In the spirit of ‘don’t say anything if you don’t have something nice to say’ I’ll keep this brief. It’s not that N’dicka is bad - he seems broadly competent, which is very good for his age - but compared to the others on this list he seems distinctly unexciting. His footwork and awareness seemed average at best, and he was clearly struggling with tasks given to him out wide, like what to do in attack as well as defending one-on-one.
He should have a fine career. But, doesn’t look like he’d push the other Frenchman in this list for a starting spot in the national team.
Jean-Clair Todibo
Given that he’s already got his big move to Barcelona, Todibo is kind of the least interesting of the bunch. He’s at one of the best teams in the world already, and it wouldn’t even necessarily be a big negative sign if he doesn’t work out there, given how young he is.

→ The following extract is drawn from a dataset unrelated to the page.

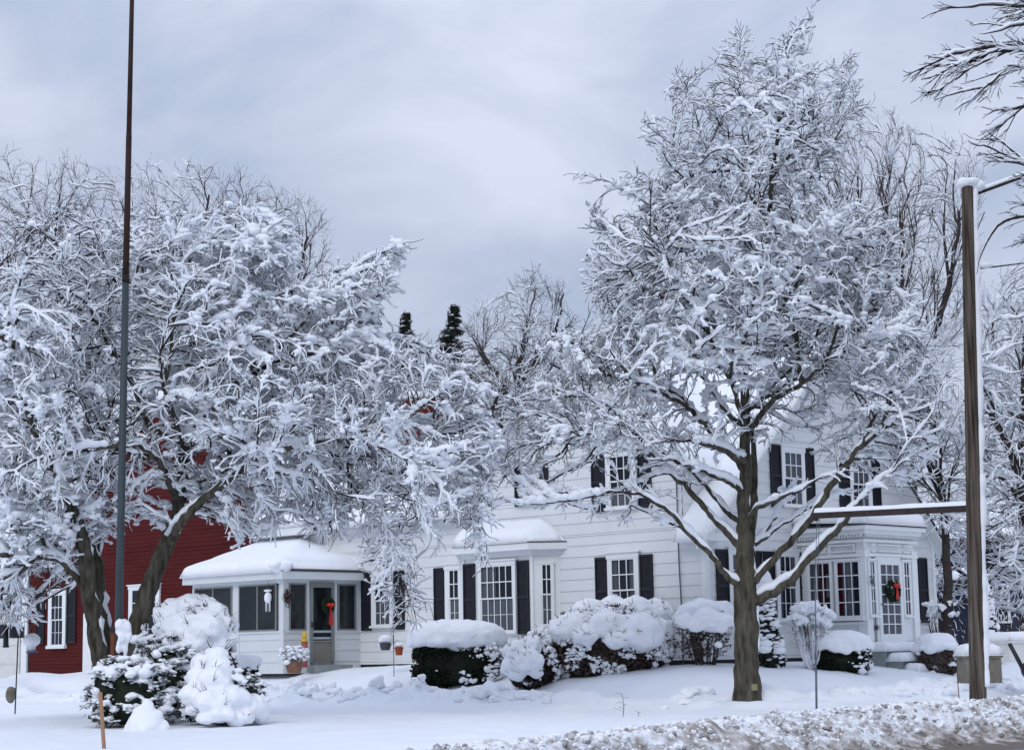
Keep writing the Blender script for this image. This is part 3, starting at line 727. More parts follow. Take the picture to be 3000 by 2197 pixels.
# ---- sunporch with low hip roof
SU0, SU1, SV = 11.91, 15.86, -2.61
FSf = frame_v(SV); FSs = frame_u(SU0)
g = G()
siding(g, FSf, .80, lambda z: SU0, lambda z: SU1, 1.84, .29, .80)
siding(g, FSs, .80, lambda z: SV, lambda z: 0.0, 1.84, .29, .80)
g.box(SU0 + .04, SU1 - .04, SV + .04, 0, .8, 3.2, H)
sp = g.build('sunporch', SUNTR, house)
g = G()
g.box(SU0 - .03, SU1 + .03, SV - .03, SV + .04, 1.84, 1.90, H); g.box(SU0 - .03, SU0 + .04, SV + .04, 0, 1.84, 1.90, H)
g.box(SU0 - .02, SU1 + .02, SV - .02, SV + .04, 3.12, 3.22, H); g.box(SU0 - .02, SU0 + .04, SV + .04, 0, 3.12, 3.22, H)
g.box(SU0 - .22, SU1 + .22, SV - .22, 0, 3.22, 3.42, H)
for a, b in ((SU0 - .03, SU0 + .14), (onv(703, 1700, SV)[0] + .01, onv(683, 1700, SV)[0] - .01), (SU1 - .06, SU1 + .02)): g.box(a, b, SV - .025, SV + .04, .8, 3.12, H)
sv = lambda px: onu(px, 1700, SU0)[0]
for a, b in ((SV - .02, sv(845)), (sv(895), sv(905)), (sv(975), sv(986)), (sv(1041), -.0)): g.box(SU0 - .025, SU0 + .04, a, b, .8 if b - a < .3 and a > SV + .5 and b < -.3 else 1.9, 3.12, H)
g.build('porch_frame', SUNTR, sp, fix=True)
SLD = mat('sunporch_inside', (.020, .024, .026), .9, .1, noise=.5, nscale=1.6, col2=(.055, .055, .050))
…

In a game I watched when he was at Toulouse earlier this season, it was fun to see him pull off little feints to escape the pressure of an opponent. Both because pressing strikers being feinted is always fun; partly because I knew that a Barcelona scout was probably watching this and going “yeah, this is a guy for us”.
It doesn’t always work, and he’s one of the genuine cases where a player could learn that sometimes getting rid is the best option, but his big frame generally helps him to hold off opponents and keep the ball.
Defensively, his body positioning is pretty nice and his footwork is good. I have very small questions over his positioning on the pitch, but I’d have to watch more to have a firm opinion on that.
And, to repeat a point made at least once earlier, he’ll be with Samuel Umtiti, a fellow Frenchman, at Barcelona. France have more high-quality centre-backs than most nations have high-quality players of any position.
In sum…
After all of that, I’m most excited about Todibo, if he wasn’t already at Barcelona, and Badiashile. Kabak is fun as a bit of a loose cannon, and I think he has some genuine talent there, which is good as the only non-Frenchman.
They’re all French. All of them. Everywhere. Will there be a time when every footballer is French? Maybe. Nous sommes tous francais maintenant.
More seriously though, it’s fun to see so many good teenage centre-backs around. They’re not - perhaps N’dicka aside - players who’ve been thrown in because their team wants to blood youngsters and has no-one ahead of them in the depth chart. They’re in these starting lineups because they deserve to be.
That, in some ways, is half the battle. Playing regularly as a teenager gives you the exposure to the top level of the game, the lessons to learn and an early push up the learning curve. And it’s going to be great to watch them work at it in the years to come.